What is the quantum of disclosure in a family law case?

Ontario, Canada


The following excerpt is from Woodruff v. Tishler, 2013 ONSC 3104 (CanLII):

When considering the quantum, the guiding principles are found in Rule 2 of the Family Law Rules. Pursuant to rule 2(2) of the Rules, “The primary objective of these rules is to enable the court to deal with cases justly”, and rule 2(3) goes on to define dealing with a case justly as, “(a) ensuring that the procedure is fair to all parties; (b) saving expense and time; (c) dealing with the case in ways that are appropriate to its importance and complexity; and (d) giving appropriate court resources to the case while taking account of the need to give resources to other cases.” As Perell J. stated, at para. 12 of Boyd v. Fields, [2006] O.J. No. 5762, Full and frank disclosure is a fundamental tenet of the Family Law Rules. However, there is also an element of proportionality, common sense, and fairness built into these rules. A party’s understandable aspiration for the outmost disclosure is not the standard.
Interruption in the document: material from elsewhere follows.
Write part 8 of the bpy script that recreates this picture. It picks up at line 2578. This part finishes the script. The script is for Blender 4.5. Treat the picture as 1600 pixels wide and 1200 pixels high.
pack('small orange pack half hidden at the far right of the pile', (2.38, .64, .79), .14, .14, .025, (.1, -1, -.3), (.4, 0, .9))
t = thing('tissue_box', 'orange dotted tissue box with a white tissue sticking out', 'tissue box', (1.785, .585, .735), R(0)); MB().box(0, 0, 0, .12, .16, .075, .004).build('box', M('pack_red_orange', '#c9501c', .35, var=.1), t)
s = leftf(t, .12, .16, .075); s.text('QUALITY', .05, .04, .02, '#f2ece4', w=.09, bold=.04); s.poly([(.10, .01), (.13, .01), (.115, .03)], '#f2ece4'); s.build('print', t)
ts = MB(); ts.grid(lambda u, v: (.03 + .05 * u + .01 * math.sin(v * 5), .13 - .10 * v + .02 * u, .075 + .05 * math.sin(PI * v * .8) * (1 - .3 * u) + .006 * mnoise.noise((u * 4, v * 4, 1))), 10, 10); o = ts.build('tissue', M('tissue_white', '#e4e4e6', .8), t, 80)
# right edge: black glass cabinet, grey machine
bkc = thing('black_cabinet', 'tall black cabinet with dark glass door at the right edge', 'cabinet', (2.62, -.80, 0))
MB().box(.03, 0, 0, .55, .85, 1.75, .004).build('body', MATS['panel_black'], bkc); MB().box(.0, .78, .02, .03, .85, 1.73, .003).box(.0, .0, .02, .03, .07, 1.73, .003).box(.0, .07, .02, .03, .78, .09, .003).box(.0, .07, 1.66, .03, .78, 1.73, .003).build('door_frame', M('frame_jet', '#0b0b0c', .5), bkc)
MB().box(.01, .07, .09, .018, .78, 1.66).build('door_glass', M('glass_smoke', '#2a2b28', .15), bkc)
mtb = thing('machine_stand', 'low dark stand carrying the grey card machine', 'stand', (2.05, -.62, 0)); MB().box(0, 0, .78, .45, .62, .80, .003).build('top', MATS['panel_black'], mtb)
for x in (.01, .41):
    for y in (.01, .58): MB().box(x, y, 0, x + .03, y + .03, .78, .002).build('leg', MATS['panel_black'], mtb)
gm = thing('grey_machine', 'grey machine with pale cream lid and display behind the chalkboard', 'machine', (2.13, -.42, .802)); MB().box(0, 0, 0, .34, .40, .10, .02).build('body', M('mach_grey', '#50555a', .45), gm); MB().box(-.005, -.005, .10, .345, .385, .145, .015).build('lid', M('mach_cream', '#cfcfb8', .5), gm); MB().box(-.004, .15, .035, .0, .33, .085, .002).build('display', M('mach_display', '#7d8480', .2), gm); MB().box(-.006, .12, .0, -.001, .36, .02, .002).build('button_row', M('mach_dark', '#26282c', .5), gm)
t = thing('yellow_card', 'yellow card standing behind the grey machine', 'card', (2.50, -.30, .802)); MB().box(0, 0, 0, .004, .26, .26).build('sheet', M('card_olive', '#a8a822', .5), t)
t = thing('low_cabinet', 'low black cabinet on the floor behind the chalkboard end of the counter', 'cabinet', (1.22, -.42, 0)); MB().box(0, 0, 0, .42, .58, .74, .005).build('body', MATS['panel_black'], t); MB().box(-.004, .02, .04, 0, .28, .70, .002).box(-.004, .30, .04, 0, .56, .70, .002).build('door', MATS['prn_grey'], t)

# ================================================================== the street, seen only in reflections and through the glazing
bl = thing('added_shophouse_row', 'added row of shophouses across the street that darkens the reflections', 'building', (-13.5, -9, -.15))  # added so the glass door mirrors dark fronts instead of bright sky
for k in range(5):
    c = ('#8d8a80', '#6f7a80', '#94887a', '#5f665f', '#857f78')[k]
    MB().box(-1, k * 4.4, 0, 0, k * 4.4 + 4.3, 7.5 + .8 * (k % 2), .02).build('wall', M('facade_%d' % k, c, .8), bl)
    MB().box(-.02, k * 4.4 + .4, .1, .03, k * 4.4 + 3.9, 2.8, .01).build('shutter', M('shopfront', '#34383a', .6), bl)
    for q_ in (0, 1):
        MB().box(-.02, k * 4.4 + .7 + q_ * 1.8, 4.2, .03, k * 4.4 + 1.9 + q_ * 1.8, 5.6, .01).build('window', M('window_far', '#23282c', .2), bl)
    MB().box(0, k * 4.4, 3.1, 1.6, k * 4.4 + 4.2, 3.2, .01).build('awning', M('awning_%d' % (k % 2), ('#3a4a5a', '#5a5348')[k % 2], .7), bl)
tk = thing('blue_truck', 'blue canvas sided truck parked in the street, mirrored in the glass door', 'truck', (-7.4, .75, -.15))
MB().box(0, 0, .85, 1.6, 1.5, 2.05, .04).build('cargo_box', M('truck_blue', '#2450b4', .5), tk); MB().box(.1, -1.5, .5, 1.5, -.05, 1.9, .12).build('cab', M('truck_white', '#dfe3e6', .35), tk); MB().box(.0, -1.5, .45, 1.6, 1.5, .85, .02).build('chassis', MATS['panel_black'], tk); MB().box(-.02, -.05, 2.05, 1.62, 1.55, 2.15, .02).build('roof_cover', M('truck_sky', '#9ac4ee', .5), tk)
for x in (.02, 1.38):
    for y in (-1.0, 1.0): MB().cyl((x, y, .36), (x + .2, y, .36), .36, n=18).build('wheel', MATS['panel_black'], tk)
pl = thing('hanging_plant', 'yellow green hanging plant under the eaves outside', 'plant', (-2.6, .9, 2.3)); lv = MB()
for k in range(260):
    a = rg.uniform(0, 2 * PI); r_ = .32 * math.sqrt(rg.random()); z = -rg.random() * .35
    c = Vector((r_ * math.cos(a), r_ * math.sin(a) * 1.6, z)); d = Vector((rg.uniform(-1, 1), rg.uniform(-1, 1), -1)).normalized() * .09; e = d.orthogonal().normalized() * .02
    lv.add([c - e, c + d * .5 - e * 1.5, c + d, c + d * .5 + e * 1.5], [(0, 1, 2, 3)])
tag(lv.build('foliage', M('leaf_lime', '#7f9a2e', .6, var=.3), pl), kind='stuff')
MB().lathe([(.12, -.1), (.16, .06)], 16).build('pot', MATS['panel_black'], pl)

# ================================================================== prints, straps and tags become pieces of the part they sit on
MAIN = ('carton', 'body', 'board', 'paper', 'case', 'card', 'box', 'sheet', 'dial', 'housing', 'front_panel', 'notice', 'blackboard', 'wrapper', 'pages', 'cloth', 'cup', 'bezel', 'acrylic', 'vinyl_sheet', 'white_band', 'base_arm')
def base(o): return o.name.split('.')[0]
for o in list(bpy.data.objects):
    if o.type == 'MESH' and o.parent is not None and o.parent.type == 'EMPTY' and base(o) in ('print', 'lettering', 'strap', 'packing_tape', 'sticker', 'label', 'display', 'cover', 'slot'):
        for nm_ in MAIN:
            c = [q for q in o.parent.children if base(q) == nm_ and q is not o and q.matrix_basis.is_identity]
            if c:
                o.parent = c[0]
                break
Fairness and some degree of genuine relevance, which is the ability of the evidence to contribute to the fact finding process are factors. I also observe that just as non-disclosure can be harmful to a fair trial, so can excessive disclosure be harmful because it can confuse, mislead or distract the trier of fact’s attention from the main issues and unduly occupy the trier of fact’s time and ultimately impair a fair trial.